Sarah Lakomiak contributed much for the beginning of the story about the attitudes of girls athletics before Title IX.  Emily Mepham and Macy Cornelius worked on the section on cheerleading.  The part on the Girls Athletic Club was one of the few parts written before the stay-at-home order.  It was written with the entire class giving input on what should be included and how it should be constructed. 

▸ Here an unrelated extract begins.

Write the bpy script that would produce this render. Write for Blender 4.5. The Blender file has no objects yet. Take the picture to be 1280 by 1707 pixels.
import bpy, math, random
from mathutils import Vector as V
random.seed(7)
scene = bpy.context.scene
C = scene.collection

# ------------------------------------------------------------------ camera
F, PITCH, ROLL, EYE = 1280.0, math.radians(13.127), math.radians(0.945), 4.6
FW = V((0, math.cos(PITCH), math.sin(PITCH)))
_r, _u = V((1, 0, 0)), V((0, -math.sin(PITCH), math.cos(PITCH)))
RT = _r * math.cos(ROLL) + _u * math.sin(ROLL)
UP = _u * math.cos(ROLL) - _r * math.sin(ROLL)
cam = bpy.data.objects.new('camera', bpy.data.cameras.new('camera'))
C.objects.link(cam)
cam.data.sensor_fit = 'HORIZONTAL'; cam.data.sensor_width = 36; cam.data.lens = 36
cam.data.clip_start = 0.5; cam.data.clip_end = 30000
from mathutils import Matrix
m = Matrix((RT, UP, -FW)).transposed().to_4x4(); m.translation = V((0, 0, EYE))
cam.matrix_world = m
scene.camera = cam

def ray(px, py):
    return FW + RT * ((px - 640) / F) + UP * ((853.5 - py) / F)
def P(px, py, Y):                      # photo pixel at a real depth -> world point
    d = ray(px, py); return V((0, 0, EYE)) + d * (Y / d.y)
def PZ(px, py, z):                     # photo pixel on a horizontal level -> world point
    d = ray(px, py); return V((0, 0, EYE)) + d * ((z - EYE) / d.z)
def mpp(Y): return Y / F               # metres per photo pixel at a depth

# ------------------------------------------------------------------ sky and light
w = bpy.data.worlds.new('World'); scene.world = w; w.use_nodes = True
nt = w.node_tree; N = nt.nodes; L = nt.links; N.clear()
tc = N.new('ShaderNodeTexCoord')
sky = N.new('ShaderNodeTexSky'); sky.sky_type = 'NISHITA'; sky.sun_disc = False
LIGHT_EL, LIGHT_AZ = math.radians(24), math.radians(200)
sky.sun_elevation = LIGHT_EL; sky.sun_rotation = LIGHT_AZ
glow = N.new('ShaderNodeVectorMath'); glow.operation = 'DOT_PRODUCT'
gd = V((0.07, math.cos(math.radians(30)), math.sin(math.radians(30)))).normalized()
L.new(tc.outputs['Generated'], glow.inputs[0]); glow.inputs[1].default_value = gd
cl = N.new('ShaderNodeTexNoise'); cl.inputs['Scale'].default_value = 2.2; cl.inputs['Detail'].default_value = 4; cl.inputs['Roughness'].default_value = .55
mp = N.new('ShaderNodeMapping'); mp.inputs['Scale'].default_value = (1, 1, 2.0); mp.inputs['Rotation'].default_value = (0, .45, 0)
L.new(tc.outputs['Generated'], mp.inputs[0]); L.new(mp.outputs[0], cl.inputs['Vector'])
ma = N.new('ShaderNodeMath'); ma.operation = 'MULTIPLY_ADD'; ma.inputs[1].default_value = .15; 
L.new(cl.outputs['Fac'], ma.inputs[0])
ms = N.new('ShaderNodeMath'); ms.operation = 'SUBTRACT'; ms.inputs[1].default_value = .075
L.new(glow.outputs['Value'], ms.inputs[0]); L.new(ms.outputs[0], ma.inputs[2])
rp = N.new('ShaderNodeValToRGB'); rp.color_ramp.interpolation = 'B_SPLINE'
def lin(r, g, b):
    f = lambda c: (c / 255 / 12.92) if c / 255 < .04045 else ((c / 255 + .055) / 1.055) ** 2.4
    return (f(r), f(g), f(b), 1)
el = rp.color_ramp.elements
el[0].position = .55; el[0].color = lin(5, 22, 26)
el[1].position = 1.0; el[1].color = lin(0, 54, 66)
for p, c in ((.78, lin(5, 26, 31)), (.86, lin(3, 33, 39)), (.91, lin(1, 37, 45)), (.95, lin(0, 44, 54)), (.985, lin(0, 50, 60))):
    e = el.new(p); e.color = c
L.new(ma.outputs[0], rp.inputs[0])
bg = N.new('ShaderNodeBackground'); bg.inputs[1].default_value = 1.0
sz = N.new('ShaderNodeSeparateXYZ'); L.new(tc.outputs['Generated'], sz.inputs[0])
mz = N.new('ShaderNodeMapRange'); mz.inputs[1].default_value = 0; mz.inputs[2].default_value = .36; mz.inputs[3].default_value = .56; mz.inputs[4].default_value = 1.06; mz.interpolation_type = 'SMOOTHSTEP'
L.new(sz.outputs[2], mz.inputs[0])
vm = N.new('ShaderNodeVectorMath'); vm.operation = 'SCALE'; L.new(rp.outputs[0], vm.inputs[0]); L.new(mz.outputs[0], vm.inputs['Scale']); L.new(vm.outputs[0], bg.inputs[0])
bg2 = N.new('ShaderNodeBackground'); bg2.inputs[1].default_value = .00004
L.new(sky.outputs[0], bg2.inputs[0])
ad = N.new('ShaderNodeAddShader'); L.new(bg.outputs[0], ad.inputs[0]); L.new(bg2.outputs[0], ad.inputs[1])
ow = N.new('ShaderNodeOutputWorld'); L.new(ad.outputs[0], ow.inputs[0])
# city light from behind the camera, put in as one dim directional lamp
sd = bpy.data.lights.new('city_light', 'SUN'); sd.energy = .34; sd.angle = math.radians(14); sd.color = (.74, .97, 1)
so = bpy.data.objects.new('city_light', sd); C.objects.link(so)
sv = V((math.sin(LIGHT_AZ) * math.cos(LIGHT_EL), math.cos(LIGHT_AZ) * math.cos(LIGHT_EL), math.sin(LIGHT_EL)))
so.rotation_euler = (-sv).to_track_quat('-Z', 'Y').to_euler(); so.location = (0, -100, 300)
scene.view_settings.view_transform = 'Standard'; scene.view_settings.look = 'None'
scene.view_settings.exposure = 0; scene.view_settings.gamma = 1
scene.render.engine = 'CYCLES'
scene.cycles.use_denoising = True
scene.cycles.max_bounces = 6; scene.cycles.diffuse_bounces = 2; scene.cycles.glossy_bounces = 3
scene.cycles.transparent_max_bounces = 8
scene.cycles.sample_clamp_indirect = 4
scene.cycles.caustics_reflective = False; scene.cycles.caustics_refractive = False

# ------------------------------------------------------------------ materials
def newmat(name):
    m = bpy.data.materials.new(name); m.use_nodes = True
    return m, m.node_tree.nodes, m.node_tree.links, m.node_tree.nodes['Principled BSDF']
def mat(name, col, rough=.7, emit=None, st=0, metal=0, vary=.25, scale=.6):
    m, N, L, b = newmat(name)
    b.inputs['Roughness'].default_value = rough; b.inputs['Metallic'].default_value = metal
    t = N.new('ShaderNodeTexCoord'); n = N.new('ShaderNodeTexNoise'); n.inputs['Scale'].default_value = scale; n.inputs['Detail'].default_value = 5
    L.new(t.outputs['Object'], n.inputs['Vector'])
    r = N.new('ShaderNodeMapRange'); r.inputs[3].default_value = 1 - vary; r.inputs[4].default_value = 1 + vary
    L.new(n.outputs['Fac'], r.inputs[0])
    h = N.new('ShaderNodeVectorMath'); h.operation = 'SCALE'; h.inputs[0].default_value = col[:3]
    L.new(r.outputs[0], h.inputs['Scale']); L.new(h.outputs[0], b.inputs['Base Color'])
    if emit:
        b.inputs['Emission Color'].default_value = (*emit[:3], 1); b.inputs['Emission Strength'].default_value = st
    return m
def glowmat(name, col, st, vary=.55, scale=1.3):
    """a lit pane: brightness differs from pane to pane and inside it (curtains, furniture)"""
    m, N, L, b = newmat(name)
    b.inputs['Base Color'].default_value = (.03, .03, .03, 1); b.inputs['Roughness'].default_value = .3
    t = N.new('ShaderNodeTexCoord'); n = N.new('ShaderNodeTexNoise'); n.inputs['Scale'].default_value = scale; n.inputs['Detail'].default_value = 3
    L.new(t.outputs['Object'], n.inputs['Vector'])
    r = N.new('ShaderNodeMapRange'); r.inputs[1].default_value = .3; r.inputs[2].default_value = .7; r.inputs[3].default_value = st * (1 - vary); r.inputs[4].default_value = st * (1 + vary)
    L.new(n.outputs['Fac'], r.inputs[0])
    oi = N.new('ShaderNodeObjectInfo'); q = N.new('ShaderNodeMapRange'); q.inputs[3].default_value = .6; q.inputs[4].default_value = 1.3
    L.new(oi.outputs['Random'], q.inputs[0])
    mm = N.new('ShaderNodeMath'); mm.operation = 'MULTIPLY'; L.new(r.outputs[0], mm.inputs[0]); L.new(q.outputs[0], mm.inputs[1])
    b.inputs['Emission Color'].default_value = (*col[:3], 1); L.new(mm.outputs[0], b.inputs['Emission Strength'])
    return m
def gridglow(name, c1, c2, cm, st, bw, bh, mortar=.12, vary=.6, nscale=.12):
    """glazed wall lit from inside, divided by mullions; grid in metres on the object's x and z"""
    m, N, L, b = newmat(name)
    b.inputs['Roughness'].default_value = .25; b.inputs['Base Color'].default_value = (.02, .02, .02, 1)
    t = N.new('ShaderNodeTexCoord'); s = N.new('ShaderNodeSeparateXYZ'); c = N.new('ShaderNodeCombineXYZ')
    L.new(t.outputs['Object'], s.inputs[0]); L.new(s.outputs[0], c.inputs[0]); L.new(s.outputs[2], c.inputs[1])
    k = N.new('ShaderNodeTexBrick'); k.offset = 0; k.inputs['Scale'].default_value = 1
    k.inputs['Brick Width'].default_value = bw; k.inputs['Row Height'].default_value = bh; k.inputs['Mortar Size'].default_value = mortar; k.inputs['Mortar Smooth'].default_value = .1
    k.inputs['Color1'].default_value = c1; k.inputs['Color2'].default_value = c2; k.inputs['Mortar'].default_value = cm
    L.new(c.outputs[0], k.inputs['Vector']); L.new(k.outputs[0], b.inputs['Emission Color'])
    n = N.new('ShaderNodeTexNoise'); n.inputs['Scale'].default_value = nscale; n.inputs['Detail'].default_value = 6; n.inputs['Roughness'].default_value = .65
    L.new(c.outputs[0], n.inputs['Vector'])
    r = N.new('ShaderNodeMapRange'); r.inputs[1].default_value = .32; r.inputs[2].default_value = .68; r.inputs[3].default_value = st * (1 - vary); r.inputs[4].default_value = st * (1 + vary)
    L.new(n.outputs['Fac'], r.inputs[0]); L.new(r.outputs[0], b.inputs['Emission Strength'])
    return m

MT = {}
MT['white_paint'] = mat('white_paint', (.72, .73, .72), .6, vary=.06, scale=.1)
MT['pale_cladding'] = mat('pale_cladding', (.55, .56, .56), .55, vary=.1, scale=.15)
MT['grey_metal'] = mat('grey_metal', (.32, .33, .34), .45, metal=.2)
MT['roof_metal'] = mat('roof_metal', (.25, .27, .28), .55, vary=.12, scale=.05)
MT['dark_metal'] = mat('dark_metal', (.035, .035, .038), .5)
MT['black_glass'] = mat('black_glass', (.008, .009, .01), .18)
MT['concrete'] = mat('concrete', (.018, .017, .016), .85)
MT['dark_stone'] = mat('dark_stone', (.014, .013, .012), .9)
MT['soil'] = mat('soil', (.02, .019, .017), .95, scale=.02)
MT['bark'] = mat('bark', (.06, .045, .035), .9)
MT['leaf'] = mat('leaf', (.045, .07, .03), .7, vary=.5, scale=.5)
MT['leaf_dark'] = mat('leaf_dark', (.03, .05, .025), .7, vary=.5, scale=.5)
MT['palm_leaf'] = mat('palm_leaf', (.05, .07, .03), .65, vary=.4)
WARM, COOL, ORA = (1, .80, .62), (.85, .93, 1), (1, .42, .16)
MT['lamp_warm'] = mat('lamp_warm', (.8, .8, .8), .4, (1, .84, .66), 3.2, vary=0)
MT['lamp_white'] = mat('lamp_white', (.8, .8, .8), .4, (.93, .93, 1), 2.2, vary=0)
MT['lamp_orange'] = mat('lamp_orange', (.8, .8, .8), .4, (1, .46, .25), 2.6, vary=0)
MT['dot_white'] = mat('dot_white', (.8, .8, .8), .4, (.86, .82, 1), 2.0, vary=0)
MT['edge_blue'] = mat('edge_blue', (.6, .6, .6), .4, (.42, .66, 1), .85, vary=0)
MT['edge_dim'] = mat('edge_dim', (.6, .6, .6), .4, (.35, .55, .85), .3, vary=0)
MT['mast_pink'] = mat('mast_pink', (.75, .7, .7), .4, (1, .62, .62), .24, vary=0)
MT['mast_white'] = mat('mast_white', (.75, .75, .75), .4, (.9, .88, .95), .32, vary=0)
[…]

The history of the IHSA was compiled by Bradley Gambosi, and the writing and research on Title IX was done by Joanna James and Jon Price.  Miah Seloover focused her writing on the process of starting girls sports at Minooka.  Lanie Baranoski wrote about the first girls soccer team, and Cornelius contributed to the first girls volleyball and track and field teams.  Mikayla Thurman wrote the section on the first girls basketball team, with Lakomiak contributing Franklin’s experiences. Stephanie Elmore and Cundari wrote about the battle of gym space.  Lily Powell and Mepham provided the section on inequalities once girls sports started, including coaching salaries. Emma Hall and Lakomiak wrote about girls athletics in the 1980s and ’90s. Jacob Checca compiled the information on the state trophies won by girls teams.

Cheryl Pillsbury taught at MCHS for more than 40 years. (1985-86 yearbook)

 

A couple days after part one of this series was published last week, Cheryl Pillsbury died.  She worked at MCHS for 47 years as an English teacher, cheerleading coach, and department chair.  During those 47 years and for this story, her contributions were both invaluable and selfless.